New York

Keith Sonnier, Richard Serra, Bruce Nauman, and Robert Morris

Castelli’s first use of its downtown space for screening works on film by Keith Sonnier, Richard Serra, Bruce Nauman, and Robert Morris was poorly handled. A total of 16 films were shown, and all were screened on one long wall. Sometimes there were as many as four films going at once, making it impossible to concentrate on a single one for its duration, and occasionally causing a clash of sound tracks, though most of the films were silent.

Surprisingly, not much came out of this show except Richard Serra’s films which have been for the most part reviewed previously in these columns. The two newest ones, Paul Revere and Color-aid were described in the September 1971 Artforum by Serra himself. Color-aid was interesting in that it seemed to shift between being a simple colored light projection and being a film. It consists of sequential close-ups of color-aid swatches interrupted only by Serra’s hand which removes one swatch every so often to reveal the next. The “shots”—created within the single shot of the film by the hand-wipes of swatches—vary in duration, and there seems to be a sort of threshold point beyond which it is possible to “forget” perceptually that the projection one is watching is actually a film. The hue and value of particular colors may have been factors in determining that minimum duration for seeing the projection as static, though this was difficult to tell. The removal of the swatches seemed also to be a metaphor for cutting, and on another level, for the passage of individual frames, since in this film the distinction among most of the frames is a distinction of color. Similarly I think there may be a metaphor for the film-watching process intended in Serra’s film of his hand trying to catch pieces of lead dropped into the frame.

This was the second time I’d seen some of Keith Sonnier’s films and I still can’t see the point of them. He continues to film screened or projected video images, but he has not yet made it clear why. It does give the films a different kind of sensuousness than soft focus or tricky lab techniques, but he doesn’t seem to be using what might be an interesting intersection of media. The filmed video image does affirm the curious ontological status of the projection though. When the video screen is filmed, the image is being constituted from behind the screen by the scanning signal; when the film image is projected on the wall, it is formed from the opposite direction, so to speak. The result is a sense that the projection is located at the wall’s (or screen’s) surface by a sort of pressure from both “sides” of the image.

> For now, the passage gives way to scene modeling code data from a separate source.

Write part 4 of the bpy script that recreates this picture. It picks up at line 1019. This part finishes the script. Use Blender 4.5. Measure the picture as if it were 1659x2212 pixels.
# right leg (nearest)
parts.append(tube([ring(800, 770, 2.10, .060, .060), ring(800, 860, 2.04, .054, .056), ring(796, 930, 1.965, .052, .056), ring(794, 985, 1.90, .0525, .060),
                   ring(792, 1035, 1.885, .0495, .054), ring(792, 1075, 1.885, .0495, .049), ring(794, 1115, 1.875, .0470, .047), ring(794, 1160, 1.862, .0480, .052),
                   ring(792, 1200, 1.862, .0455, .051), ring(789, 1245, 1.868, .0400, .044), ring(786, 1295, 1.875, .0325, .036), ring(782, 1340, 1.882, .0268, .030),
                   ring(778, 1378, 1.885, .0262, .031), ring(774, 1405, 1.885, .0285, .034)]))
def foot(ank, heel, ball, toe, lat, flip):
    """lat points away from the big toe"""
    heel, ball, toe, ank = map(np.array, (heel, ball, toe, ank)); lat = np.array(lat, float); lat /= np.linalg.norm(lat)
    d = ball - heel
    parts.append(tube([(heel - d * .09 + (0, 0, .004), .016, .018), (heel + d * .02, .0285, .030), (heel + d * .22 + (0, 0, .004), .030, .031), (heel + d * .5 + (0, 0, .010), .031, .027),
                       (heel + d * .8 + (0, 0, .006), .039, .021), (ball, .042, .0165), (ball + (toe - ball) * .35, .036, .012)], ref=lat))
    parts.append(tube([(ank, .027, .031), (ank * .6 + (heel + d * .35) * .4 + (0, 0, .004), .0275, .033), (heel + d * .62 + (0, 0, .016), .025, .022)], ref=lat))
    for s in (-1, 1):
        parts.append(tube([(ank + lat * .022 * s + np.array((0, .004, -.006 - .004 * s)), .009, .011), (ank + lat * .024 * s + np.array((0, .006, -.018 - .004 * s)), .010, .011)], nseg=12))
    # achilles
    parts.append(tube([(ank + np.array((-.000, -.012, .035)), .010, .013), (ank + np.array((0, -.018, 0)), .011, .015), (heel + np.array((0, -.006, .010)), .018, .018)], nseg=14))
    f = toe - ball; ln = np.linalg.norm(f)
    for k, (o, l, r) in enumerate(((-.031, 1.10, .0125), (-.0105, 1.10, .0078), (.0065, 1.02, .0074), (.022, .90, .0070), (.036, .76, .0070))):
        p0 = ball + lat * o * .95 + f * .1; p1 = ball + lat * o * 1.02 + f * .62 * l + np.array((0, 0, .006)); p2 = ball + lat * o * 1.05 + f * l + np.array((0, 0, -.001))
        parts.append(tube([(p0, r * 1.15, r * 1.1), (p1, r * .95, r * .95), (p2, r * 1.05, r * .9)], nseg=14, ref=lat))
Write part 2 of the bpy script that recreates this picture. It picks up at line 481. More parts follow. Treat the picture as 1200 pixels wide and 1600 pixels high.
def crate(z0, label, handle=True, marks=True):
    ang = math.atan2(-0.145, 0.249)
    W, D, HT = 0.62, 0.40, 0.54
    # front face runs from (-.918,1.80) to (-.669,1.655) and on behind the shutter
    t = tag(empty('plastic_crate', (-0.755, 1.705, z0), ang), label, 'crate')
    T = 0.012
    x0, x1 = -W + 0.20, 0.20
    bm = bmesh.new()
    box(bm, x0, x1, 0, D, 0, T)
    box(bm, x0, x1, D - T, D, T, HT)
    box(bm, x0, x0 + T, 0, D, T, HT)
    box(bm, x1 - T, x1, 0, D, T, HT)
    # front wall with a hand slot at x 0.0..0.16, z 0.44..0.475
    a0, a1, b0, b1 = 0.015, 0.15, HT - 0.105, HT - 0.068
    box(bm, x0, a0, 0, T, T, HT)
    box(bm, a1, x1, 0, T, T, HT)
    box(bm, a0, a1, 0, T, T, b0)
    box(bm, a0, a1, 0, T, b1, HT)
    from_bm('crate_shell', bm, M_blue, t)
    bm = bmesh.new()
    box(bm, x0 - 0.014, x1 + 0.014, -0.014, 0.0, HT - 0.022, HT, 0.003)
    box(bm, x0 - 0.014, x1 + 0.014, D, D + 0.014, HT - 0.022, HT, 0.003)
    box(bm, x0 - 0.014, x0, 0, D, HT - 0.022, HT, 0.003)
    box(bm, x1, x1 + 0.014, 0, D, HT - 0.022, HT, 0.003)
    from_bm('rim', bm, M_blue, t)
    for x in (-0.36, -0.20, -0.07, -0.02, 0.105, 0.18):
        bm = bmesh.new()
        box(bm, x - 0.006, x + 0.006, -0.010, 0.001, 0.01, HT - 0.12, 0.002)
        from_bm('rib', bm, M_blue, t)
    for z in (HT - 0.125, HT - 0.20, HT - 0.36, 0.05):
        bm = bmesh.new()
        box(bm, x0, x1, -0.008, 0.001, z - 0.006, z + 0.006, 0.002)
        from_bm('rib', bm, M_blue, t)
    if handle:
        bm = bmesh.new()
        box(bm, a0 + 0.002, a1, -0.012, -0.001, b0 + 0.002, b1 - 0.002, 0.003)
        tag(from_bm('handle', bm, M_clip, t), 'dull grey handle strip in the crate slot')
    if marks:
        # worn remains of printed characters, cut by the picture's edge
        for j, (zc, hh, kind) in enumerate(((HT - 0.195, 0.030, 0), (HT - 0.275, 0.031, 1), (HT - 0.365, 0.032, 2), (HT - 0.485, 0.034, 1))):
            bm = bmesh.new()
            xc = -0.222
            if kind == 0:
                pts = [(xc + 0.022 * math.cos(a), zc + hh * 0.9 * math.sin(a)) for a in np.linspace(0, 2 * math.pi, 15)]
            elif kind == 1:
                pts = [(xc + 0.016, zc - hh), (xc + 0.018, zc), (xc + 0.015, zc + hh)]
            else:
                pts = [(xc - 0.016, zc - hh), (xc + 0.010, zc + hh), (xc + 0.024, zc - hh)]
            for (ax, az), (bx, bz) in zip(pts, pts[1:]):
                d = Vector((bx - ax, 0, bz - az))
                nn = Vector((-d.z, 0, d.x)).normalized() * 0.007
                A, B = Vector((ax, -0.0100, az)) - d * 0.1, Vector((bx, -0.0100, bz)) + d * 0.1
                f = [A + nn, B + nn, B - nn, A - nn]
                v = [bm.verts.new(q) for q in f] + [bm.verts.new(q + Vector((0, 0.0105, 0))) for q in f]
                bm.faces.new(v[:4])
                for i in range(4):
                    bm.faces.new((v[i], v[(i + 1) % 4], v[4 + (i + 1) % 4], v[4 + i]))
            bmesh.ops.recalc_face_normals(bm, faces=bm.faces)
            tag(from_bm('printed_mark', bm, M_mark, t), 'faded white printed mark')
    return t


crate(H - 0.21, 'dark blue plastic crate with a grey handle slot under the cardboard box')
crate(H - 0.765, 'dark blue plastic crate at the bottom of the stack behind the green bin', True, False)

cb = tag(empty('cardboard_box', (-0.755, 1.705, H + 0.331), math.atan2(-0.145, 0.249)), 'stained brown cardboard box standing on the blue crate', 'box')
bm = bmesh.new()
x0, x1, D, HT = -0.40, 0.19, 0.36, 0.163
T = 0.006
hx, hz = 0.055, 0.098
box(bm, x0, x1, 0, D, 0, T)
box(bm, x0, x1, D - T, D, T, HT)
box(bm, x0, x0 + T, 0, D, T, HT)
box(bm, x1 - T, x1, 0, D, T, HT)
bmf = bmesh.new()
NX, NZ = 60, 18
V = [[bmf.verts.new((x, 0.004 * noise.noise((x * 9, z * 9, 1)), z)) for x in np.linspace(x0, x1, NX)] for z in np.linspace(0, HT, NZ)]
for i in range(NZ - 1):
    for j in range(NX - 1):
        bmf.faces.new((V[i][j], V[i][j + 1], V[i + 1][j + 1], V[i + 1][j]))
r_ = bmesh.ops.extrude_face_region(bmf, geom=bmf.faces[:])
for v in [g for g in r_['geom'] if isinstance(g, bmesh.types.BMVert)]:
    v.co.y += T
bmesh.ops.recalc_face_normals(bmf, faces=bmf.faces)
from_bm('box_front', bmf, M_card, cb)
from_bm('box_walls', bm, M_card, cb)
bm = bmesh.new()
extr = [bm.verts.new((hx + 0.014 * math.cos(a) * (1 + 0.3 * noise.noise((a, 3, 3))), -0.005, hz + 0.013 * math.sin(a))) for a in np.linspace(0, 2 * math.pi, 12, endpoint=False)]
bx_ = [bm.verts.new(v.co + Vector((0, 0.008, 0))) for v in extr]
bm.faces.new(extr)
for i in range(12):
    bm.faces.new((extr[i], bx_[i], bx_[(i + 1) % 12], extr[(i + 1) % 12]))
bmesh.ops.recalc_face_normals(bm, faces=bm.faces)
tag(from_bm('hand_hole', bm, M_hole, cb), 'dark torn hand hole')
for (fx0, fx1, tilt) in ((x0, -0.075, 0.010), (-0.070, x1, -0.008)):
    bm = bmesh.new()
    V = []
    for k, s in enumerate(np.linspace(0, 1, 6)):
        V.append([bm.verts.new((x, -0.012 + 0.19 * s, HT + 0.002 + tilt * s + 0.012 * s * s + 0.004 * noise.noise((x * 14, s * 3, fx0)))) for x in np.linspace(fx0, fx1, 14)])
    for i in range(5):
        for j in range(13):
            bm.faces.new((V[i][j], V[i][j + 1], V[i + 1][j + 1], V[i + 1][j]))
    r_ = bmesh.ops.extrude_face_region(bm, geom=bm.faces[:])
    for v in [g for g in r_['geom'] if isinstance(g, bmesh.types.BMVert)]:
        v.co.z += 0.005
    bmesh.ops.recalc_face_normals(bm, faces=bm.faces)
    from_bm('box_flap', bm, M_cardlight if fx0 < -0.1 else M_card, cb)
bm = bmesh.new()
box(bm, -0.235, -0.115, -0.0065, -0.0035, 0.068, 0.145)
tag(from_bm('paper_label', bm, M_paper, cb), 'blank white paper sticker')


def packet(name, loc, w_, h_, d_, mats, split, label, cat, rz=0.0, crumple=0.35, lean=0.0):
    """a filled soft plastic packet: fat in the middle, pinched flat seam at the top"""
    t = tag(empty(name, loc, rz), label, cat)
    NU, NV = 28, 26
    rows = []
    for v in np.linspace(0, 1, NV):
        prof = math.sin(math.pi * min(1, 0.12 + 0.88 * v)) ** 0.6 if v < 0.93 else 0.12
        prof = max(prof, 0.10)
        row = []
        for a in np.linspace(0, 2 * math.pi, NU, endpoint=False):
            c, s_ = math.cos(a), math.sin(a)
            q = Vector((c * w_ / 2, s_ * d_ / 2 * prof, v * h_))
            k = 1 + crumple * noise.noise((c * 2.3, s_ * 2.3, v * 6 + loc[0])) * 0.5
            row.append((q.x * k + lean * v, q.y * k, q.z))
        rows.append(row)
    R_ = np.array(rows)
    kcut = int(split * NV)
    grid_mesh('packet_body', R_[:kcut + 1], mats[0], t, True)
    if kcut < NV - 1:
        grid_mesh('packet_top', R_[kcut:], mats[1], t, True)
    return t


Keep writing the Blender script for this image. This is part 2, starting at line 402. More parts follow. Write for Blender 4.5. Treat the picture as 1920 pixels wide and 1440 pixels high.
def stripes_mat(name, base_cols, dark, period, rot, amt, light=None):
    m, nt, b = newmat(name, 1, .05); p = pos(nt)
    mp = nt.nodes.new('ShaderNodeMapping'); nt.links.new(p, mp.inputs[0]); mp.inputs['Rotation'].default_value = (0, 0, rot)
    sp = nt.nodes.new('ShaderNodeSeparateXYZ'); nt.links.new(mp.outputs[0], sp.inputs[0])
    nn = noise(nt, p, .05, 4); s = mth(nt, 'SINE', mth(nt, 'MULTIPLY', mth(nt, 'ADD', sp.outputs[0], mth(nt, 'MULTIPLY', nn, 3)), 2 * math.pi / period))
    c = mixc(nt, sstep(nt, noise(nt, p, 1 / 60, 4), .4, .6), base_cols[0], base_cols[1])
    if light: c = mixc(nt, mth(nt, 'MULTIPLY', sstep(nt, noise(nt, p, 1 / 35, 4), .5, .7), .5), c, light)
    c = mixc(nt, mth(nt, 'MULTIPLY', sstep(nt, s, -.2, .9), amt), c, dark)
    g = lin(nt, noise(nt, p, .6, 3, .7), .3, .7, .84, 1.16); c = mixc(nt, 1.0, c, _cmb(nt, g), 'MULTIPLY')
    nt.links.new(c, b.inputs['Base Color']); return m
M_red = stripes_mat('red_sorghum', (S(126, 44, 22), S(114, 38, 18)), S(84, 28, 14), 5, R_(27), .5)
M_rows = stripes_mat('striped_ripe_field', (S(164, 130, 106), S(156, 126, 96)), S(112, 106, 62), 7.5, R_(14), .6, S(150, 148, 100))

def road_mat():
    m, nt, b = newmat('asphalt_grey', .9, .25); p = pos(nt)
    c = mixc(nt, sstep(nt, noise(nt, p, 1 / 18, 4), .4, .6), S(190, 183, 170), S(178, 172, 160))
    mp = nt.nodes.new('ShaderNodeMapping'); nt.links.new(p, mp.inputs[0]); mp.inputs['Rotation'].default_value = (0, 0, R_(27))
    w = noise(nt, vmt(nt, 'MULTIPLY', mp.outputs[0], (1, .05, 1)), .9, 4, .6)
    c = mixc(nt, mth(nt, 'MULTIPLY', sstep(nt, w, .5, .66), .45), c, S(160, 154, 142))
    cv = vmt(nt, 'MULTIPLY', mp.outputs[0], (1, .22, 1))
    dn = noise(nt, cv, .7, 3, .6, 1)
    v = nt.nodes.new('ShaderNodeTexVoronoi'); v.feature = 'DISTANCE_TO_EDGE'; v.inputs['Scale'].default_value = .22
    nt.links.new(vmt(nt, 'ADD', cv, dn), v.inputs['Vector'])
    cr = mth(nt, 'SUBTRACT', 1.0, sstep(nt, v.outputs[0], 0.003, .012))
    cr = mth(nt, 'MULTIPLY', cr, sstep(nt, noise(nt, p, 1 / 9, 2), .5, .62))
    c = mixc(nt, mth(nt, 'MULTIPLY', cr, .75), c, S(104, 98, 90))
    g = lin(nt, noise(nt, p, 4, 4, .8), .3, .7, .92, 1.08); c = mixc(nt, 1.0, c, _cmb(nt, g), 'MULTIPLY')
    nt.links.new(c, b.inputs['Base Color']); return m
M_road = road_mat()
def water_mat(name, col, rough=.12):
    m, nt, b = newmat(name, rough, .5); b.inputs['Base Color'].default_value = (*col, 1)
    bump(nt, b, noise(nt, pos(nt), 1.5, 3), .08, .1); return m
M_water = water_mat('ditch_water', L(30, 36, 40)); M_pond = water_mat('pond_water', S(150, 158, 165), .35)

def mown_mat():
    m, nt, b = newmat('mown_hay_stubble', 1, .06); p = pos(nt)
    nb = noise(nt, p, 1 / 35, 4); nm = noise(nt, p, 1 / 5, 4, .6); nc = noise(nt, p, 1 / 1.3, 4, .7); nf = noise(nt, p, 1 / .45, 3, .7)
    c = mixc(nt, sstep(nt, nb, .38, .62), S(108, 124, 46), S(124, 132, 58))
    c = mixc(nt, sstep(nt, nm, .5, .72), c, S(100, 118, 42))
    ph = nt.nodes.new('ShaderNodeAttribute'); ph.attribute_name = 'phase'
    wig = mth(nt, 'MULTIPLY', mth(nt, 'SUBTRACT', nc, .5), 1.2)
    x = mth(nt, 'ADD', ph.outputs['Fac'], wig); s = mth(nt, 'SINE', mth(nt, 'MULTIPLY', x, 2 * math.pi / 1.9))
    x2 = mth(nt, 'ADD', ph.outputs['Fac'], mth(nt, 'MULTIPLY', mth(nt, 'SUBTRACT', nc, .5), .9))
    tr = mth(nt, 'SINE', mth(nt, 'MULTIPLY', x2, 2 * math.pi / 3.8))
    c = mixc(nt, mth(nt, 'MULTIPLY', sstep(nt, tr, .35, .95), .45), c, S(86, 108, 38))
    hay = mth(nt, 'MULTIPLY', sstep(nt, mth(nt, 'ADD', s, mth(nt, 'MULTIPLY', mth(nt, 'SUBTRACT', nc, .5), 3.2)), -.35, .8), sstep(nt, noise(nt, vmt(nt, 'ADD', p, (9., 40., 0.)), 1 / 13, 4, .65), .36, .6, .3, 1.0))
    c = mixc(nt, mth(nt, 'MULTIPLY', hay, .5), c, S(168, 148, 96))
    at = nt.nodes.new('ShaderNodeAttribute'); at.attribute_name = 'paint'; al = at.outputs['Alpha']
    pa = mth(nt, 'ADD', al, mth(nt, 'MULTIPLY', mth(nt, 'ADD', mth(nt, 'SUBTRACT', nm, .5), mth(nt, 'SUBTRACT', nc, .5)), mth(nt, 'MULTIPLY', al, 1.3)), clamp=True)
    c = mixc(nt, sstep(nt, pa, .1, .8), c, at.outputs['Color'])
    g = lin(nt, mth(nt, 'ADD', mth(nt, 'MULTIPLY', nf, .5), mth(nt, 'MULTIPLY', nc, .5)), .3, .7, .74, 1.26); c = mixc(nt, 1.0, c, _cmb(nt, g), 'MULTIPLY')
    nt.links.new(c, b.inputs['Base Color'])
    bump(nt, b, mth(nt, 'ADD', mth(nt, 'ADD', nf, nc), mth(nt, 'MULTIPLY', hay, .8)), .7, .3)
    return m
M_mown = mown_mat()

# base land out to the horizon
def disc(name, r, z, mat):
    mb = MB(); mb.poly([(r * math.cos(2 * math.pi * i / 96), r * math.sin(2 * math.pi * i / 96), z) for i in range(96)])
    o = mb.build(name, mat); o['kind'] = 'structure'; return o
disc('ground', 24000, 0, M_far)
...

Bruce Nauman produced several rather puzzling films which simply showed him from the waist up, naked, applying different color pigments to his body. All the while he wears a leporine look, watching the process in a mirror off camera. If the pigments had been less transparent, I would have taken the films to be about affirming the nature of his projected image as colored light, but the colors were rather transparent and just sort of tinted his skin, leaving me, for one, very unsure of what he was about.